[Given material]

- - - -

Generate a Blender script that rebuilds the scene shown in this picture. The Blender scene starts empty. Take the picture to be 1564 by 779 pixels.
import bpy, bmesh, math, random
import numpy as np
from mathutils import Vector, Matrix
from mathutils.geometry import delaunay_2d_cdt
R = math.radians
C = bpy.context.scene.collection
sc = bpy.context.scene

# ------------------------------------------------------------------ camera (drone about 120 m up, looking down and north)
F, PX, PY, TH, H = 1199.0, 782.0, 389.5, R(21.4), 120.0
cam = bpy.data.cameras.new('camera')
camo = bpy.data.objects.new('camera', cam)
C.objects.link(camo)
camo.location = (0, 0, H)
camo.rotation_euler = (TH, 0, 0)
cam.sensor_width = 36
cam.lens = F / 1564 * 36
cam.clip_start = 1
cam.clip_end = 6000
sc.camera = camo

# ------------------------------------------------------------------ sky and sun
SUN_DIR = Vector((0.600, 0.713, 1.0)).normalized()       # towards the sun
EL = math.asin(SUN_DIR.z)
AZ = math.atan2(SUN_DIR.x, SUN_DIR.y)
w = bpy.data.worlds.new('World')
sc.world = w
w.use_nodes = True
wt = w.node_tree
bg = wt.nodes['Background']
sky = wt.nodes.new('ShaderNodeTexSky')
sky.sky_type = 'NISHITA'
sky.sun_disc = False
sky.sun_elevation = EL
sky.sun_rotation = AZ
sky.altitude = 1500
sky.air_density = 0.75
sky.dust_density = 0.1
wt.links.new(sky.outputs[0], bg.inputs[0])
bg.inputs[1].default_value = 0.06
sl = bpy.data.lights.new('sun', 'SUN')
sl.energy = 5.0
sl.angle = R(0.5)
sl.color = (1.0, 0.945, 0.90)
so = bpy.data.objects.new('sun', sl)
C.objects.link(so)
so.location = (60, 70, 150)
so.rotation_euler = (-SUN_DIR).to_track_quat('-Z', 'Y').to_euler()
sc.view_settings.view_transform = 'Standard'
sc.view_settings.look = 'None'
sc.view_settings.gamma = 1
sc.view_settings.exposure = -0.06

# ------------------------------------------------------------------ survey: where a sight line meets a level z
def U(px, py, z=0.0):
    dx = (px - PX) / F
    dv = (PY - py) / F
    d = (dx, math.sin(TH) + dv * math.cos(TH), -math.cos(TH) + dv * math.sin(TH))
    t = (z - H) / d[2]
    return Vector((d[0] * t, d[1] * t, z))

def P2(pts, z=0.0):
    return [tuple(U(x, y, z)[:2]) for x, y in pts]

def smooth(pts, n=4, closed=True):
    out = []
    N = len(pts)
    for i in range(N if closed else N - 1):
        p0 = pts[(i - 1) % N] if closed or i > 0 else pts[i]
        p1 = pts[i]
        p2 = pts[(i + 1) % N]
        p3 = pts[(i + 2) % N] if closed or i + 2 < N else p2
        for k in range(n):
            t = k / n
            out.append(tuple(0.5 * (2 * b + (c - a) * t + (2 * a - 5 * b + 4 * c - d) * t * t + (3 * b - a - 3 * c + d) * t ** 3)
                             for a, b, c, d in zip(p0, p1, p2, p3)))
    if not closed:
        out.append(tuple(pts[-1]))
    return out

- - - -

[Work to do]
Exactly repeat the lines above, from the opening line through the one with "sc = bpy.context.scene", and include nothing else.

[Solution to this task]
Generate a Blender script that rebuilds the scene shown in this picture. The Blender scene starts empty. Take the picture to be 1564 by 779 pixels.
import bpy, bmesh, math, random
import numpy as np
from mathutils import Vector, Matrix
from mathutils.geometry import delaunay_2d_cdt
R = math.radians
C = bpy.context.scene.collection
sc = bpy.context.scene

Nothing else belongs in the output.